Así, sólo queda por resolver el reenamoramiento con el terruño, y el DF es el DF: lo único rescatable de La Boda de Valentina es el hilarante intermedio en que el novio gringo y el novio chilango se emborrachan en una cantina y terminan en las luchas, echándole porras a los rudos. Bonitos motivos para dejar una vida de bien en Nueva York, Valentina.

martes, 6 de febrero de 2018

Cartas a van Gogh **1/2

(Loving Vincent, Polonia/Reino Unido/EUA 2017)
Calificaciones: ****Excelente ***Buena **Regular *Mala

¿Vincent van Gogh se suicidó o fue asesinado? Aunque la duda es sembrada en el protagonista (el joven hijo de un empleado postal amigo de van Gogh) en Cartas a van Gogh, por sus pláticas con cerca de una decena de franceses que conocieron al sufrido pintor, la película en realidad no se trata de una oscura teoría de conspiración. Incluso, hacia el último tercio, la creciente intriga es dejada de lado y el verdadero tema es abiertamente expresado: lo importante no es saber cómo murió Vincent, sino cómo veía (y vivía) la vida y el arte. Por supuesto, a través de mostrarnos su obra en esta excepcional cinta de animación, dirigida por Dorota Kobiela y Hugh Welchman.
Así, las entrevistas con los conocidos de van Gogh son solamente el pretexto para hilar la impresionante recreación animada de varios de los cuadros más famosos del artista holandés. Cada entrevistado es un personaje animado salido de sus pinturas, desde un cartero hasta el doctor que lo trató por su depresión, hacia el final de sus días. Y los paisajes donde ocurren las escenas, urbanas, campiranas y hasta celestes, son igualmente una animación de pinturas al óleo que imitan a las originales de Vincent.
La película pone sus reglas narrativas desde el inicio y las sigue hasta el final de la hora y media que dura: el mundo (la Francia de 1891, un año después de la muerte del pintor) y sus habitantes se nos muestran como si van Gogh los estuviera viendo, pintados en coloridos óleos con su tosco estilo posimpresionista.
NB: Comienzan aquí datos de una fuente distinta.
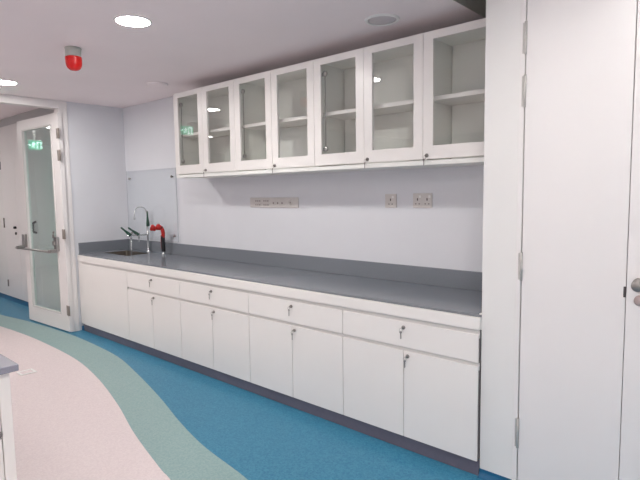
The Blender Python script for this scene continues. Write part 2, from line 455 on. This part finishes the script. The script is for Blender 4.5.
def base_unit(x0):
    x1 = x0 + 2*BW; xm = x0 + BW; g = 0.0022
    t = thing('base_cabinet', '', 'cabinet', (xm, FB, 0), 'two-door base cabinets under the worktop')
    bm = nb()
    for a, b in ((x0, x0+0.018), (x1-0.018, x1)): box(bm, a, b, FB+0.021, -0.02, 0.09, 0.8095)
    box(bm, x0+0.018, x1-0.018, FB+0.021, -0.02, 0.09, 0.108)
    box(bm, x0+0.018, x1-0.018, -0.035, -0.02, 0.108, 0.8095)
    box(bm, x0+0.018, x1-0.018, FB+0.021, FB+0.05, 0.60, 0.65)
    box(bm, x0+0.018, x1-0.018, FB+0.021, FB+0.05, 0.775, 0.8095)
    obj('carcass', bm, M['gap'], t)
    for z0, z1 in ((0.590, 0.6290), (0.765, 0.8065)):
        obj('finger_pull', box(nb(), x0+0.001, x1-0.001, FB+0.011, FB+0.0195, z0, z1), M['bevel'], t)
    bm = box(nb(), x0+g, x1-g, FB, FB+0.0105, Z_DRB, Z_DRT, 0.0012)
    d = obj('drawer', bm, M['cab'], t)
    lock_and_key(d, xm, 0.752, FB)
    for k, (a, b) in enumerate(((x0, xm), (xm, x1))):
        bm = box(nb(), a+g, b-g, FB, FB+0.0105, DB, Z_DT, 0.0012)
        d = obj('door', bm, M['cab'], t)
        if k == 1: lock_and_key(d, a+0.028, 0.583, FB)
    return t
U0 = B0 + BL
bu = base_unit(U0)
names = ['white two-door base cabinet with a drawer, nearest the sink, first right of the blank panel',
         'white two-door base cabinet with a drawer, second to the right from the blank sink panel',
         'white two-door base cabinet with a drawer, second from the right-hand wall end',
         'white two-door base cabinet with a drawer, largest and nearest, beside the right-hand wall']
bu['label'] = names[0]
for k in range(1, 4):
    dup(bu, (U0 + BW + 2*BW*k, FB, 0), names[k])
t = thing('sink_cabinet', 'white blank-fronted base cabinet under the sink, beside the glazed door frame', 'cabinet', ((B0+U0)/2, FB, 0))
bm = nb()
for a, b in ((B0, B0+0.018), (U0-0.018, U0)): box(bm, a, b, FB+0.021, -0.02, 0.09, 0.8095)
box(bm, B0+0.018, U0-0.018, FB+0.021, -0.02, 0.09, 0.108)
box(bm, B0+0.018, U0-0.018, FB+0.021, FB+0.05, 0.775, 0.8095)
obj('carcass', bm, M['gap'], t)
obj('front_panel', box(nb(), B0+0.002, U0-0.0022, FB, FB+0.0105, DB, Z_DRT, 0.0012), M['cab'], t)
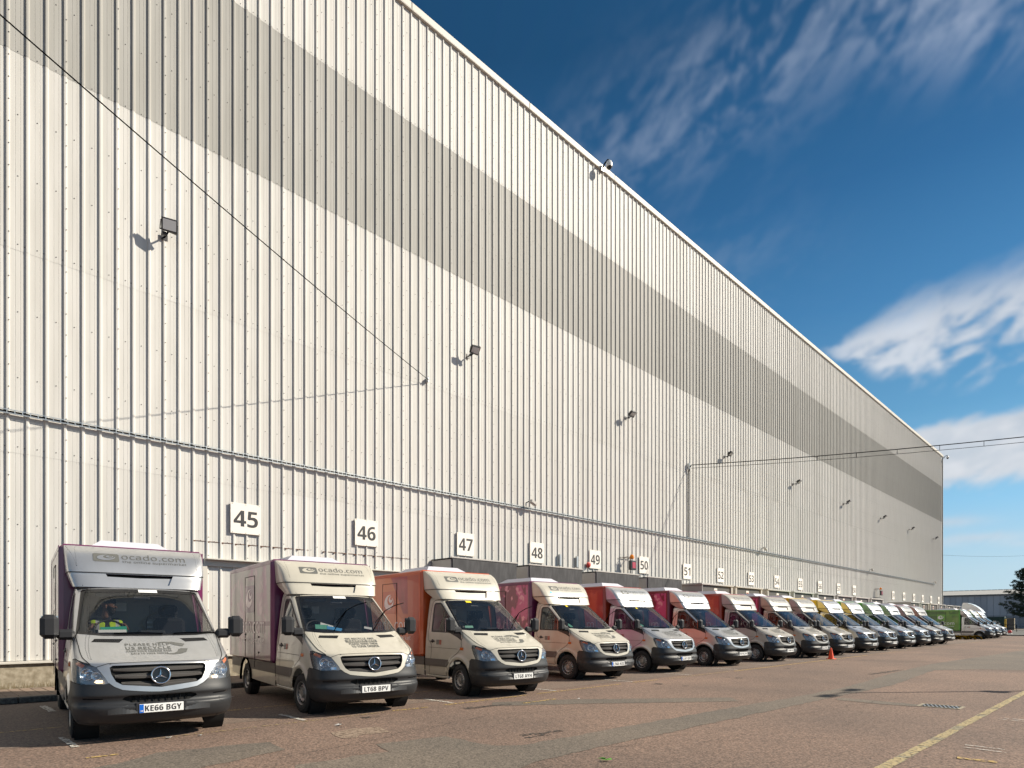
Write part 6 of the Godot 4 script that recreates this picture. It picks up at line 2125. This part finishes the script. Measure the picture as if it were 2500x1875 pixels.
	var vans := []
	for i in rows.size():
		var r: Array = rows[i]
		var a := deg_to_rad(r[1])
		var zf: float = [-9.4, -9.4, -9.4, -10.3, -10.3, -10.3, -10.15, -10.05, -9.95, -9.9, -9.85, -9.8, -9.8, -9.8, -9.8, -9.9, -9.9, -9.9][i]
		var at := Vector3(r[0] - sin(a) * 1.03, 0.003, zf - cos(a) * 1.03)
		if i > 1: r[7]["steer"] = [0.0, 0.0, -3.0, 5.0, 2.0, -6.0, 3.0, 8.0, -4.0][i % 9]
		vans.append(make_van(at, r[1], r[2], r[3], r[4], r[5], r[6], r[7]))
	make_driver(vans[0])
	on_van(vans[0], "folder", "green folder with a white edge on the dashboard of the silver van", Vector3(-0.42, 1.500, -0.34), Vector3(0.34, 0.09, 0.01), Vector3(-0.5, 0.1, 0.05), M.folder_green)
	on_van(vans[0], "paper", "white sheet lying against the green folder in the silver van", Vector3(-0.44, 1.475, -0.30), Vector3(0.36, 0.045, 0.006), Vector3(-0.4, 0.1, 0.0), M.paper)
	on_van(vans[1], "folder", "green folder leaning on the dashboard of the second van", Vector3(-0.46, 1.520, -0.36), Vector3(0.26, 0.09, 0.01), Vector3(-0.4, 0.1, -0.05), M.folder_green)
	on_van(vans[1], "folder", "blue folder lying at the foot of the second van's windscreen", Vector3(-0.26, 1.485, -0.24), Vector3(0.30, 0.07, 0.01), Vector3(-0.6, 0.1, -0.2), M.folder_blue)
	on_van(vans[1], "paper", "white papers tucked above the folders in the second van", Vector3(-0.34, 1.550, -0.42), Vector3(0.26, 0.05, 0.008), Vector3(-0.4, 0.1, -0.3), M.paper)
	on_van(vans[1], "paper", "loose white sheet at the passenger side of the second van's windscreen", Vector3(0.42, 1.495, -0.26), Vector3(0.16, 0.05, 0.006), Vector3(-0.5, 0.0, -0.2), M.paper)
	on_van(vans[2], "folder", "green folder on the dashboard of the third van", Vector3(-0.48, 1.505, -0.34), Vector3(0.24, 0.06, 0.01), Vector3(-0.5, 0.1, 0.0), M.folder_green)
	on_van(vans[3], "folder", "green folder on the dashboard of the van with the blue dot", Vector3(-0.52, 1.505, -0.34), Vector3(0.20, 0.08, 0.01), Vector3(-0.4, 0.2, -0.5), M.folder_green)
	on_van(vans[4], "folder", "green folder on the dashboard of the silver van with the red box", Vector3(-0.52, 1.505, -0.34), Vector3(0.22, 0.06, 0.01), Vector3(-0.4, 0.2, -0.3), M.folder_green)
	make_small_things()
En cambio, los recuerdos evocados por cada entrevista son presentados en blanco y negro, pintados también, pero de una forma más realista y dramática.
Si bien la historia es entretenida y el periplo del entrevistador es a ratos cómico y a ratos conmovedor, pronto queda claro que no hay más que eso: una hilación de personajes y escenas pintadas por van Gogh, mostrados en virtuosa animación que deslumbra pero termina por reemplazar al relato.